Monday, August 23, 2010

From Golden to Goat

Paul's life has some good lessons for politicians, or anyone who has ever taken a hard line stance on an issue: when you make a major shift in allegiances, you're going to piss people off.

In the Daily Office, we've seen the conversion of Saul as he becomes Paul. It's a really dramatic scene... with the booming voice from Heaven, blindness, fasting, a reluctant but obedient follower of "The Way" who heals him, and a 180-degree turnaround of a notorious persecutor of the Church to being one of it's most prolific apostles. What follows is a story many of us today I think can relate to in one way or another. Now that Paul has joined "them", his one time admirers in the majority are at first confused, and then they want to kill him. How dare he! Belief in Christ as God and Messiah must be stopped, and now the chief bounty hunter has switched sides. Get 'im, boys!!

Have you ever held a position or an opinion that was in keeping with the majority but, upon some light bulb going off in your head, you realize that maybe the opposite is true? I imagine this has happened to some of the parents of lesbian, gay, bisexual and transgendered people . Even the ones who maintain that they are politically liberal when it's their kid who turns out to be queer suddenly find themselves facing unknown prejudices they might have been holding. I've seen this phenomenon happen with ministers in some denominations. They were content with "not seeing" the LGBT people in their midst. And maybe they told a joke or two about "those people" amongst their friends. Then--whammo--they learn that someone close to them (usually their child) is gay. Suddenly, the derogatory jokes and calling something "so gay" takes on a completely different flavor now that they've seen the incarnation of the very thing that they thought of as "other" and it looks remarkably familiar to them.

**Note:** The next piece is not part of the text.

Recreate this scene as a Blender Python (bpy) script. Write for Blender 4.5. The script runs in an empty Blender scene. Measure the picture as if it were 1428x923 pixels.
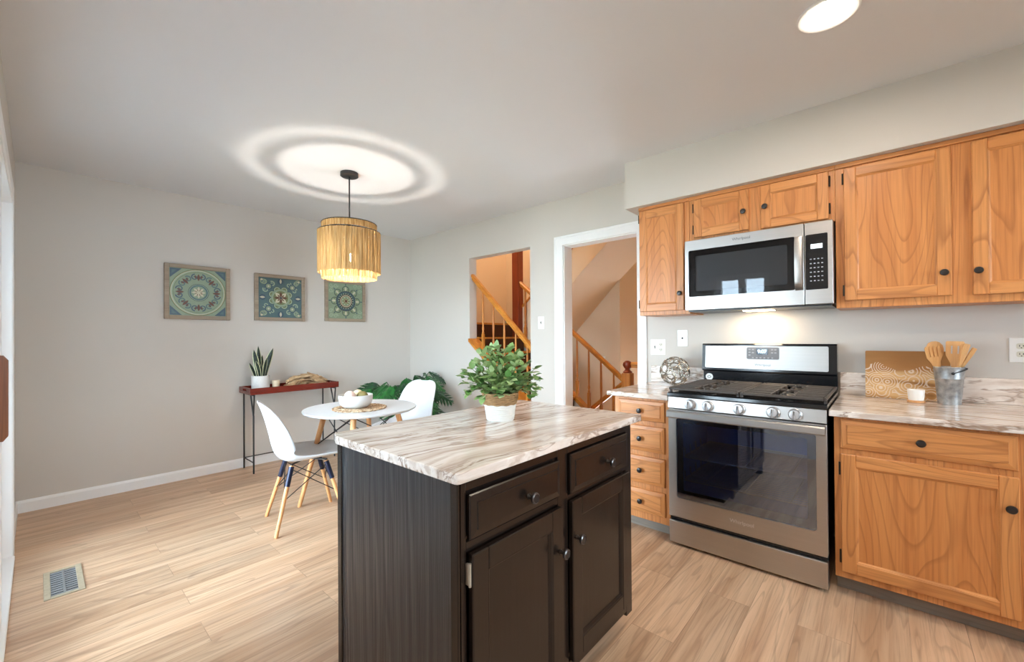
import bpy, bmesh, math, random
from mathutils import Vector, Matrix, Quaternion
rnd = random.Random(7)
C = bpy.context.scene.collection
scene = bpy.context.scene

# ------------------------------------------------------------------ camera, world, exposure
CAM_F, YAW, PIT, ROL, SHY = 584.98, .724701, .00551, -.007148, 6.049
CAMZ = 1.23
cam = bpy.data.cameras.new('camera'); camo = bpy.data.objects.new('camera', cam); C.objects.link(camo)
_cy, _sy = math.cos(YAW), math.sin(YAW)
_f = Vector((_cy*math.cos(PIT), _sy*math.cos(PIT), math.sin(PIT)))
_r0 = Vector((_sy, -_cy, 0)); _u0 = _r0.cross(_f)
_r = _r0*math.cos(ROL)+_u0*math.sin(ROL); _u = -_r0*math.sin(ROL)+_u0*math.cos(ROL)
camo.matrix_world = Matrix(((_r.x, _u.x, -_f.x, 0), (_r.y, _u.y, -_f.y, 0), (_r.z, _u.z, -_f.z, CAMZ), (0, 0, 0, 1)))
cam.sensor_fit = 'HORIZONTAL'; cam.sensor_width = 36; cam.lens = CAM_F/1428*36
cam.shift_y = SHY/1428; cam.clip_start = .02
scene.camera = camo

scene.view_settings.view_transform = 'Standard'
scene.view_settings.look = 'None'
scene.view_settings.gamma = 1
scene.view_settings.use_curve_mapping = False
scene.view_settings.exposure = 0.54
try:
    scene.cycles.use_denoising = True
    scene.cycles.max_bounces = 10
    scene.cycles.diffuse_bounces = 6
    scene.cycles.sample_clamp_indirect = 8
except Exception:
    pass

SKY_STRENGTH = 17.0
CAN_STRENGTH = 100
BULB_STRENGTH = 900
HALL_STRENGTH = 13
HOOD_STRENGTH = 30
w = bpy.data.worlds.new('world'); scene.world = w; w.use_nodes = True
_bg = w.node_tree.nodes['Background']
_bg.inputs[0].default_value = (.72, .87, 1.0, 1); _bg.inputs[1].default_value = SKY_STRENGTH

_sun = bpy.data.lights.new('sun', 'SUN'); _sun.energy = 42; _sun.angle = .02; _sun.color = (1, .96, .9)
_so = bpy.data.objects.new('sun', _sun); C.objects.link(_so)
_so.rotation_euler = Vector((-.55, -.25, -1)).to_track_quat('-Z', 'Y').to_euler()      # shines away from the patio door, on the deck; added to brighten the ceiling

# main planes of the room
XW, YW, XL, YB, ZC = 3.228, 4.637, -.11, -2.5, 2.515

def portal(loc, rot, sx, sy):
    l = bpy.data.lights.new('daylight_portal', 'AREA'); l.shape = 'RECTANGLE'; l.size = sx; l.size_y = sy
    l.cycles.is_portal = True
    o = bpy.data.objects.new('daylight_portal', l); o.location = loc; o.rotation_euler = rot; C.objects.link(o)
R90 = math.pi/2
portal((XL-.16, 2.80, 1.02), (0, -R90, 0), 2.03, 1.8)
portal((XL-.16, 1.32, 1.45), (0, -R90, 0), 1.1, .62)
portal((1.3, YB-.16, 1.5), (R90, 0, 0), 2.4, 1.2)

# ------------------------------------------------------------------ helpers
def S(r, g, b):
    f = lambda c: ((c/255+.055)/1.055)**2.4 if c > 10 else c/255/12.92
    return (f(r), f(g), f(b), 1)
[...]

It happens in politics, too, where an elected official takes a stand on an issue. But then they do a swift turnaround... and it is usually because of something or someone in their personal life who has made them see that their hard and fast position might be doing more harm than good. In this country, especially today, that often spells political death. Political parties will turn on their own and start to devour them alive for having left a party line. And you wonder why Gov. Charlie Crist became an independent?

But, as with Paul, what the person with new eyes, and new perspective often finds is that once those in the formerly persecuted camp see that this conversion is the real deal, they will come to the aid of the convert and shield them from the wrath. Not all will do this, but enough will. And for Christianity, this is a good thing. Had there been no Paul, who knows how far the conviction of Christ as God incarnate would have moved and spread. And had Paul not gone through the steps he went to come to his belief in the resurrected Christ, who knows how passionate he would have been about the message delivered to the world through Jesus.

Stuff to think about on a Monday morning in mid-August.

1 comment:

Anonymous said...

You always get me thinking. Thank you. With so many things pulling at us it takes a lot of thinking to help us be disciples of Christ.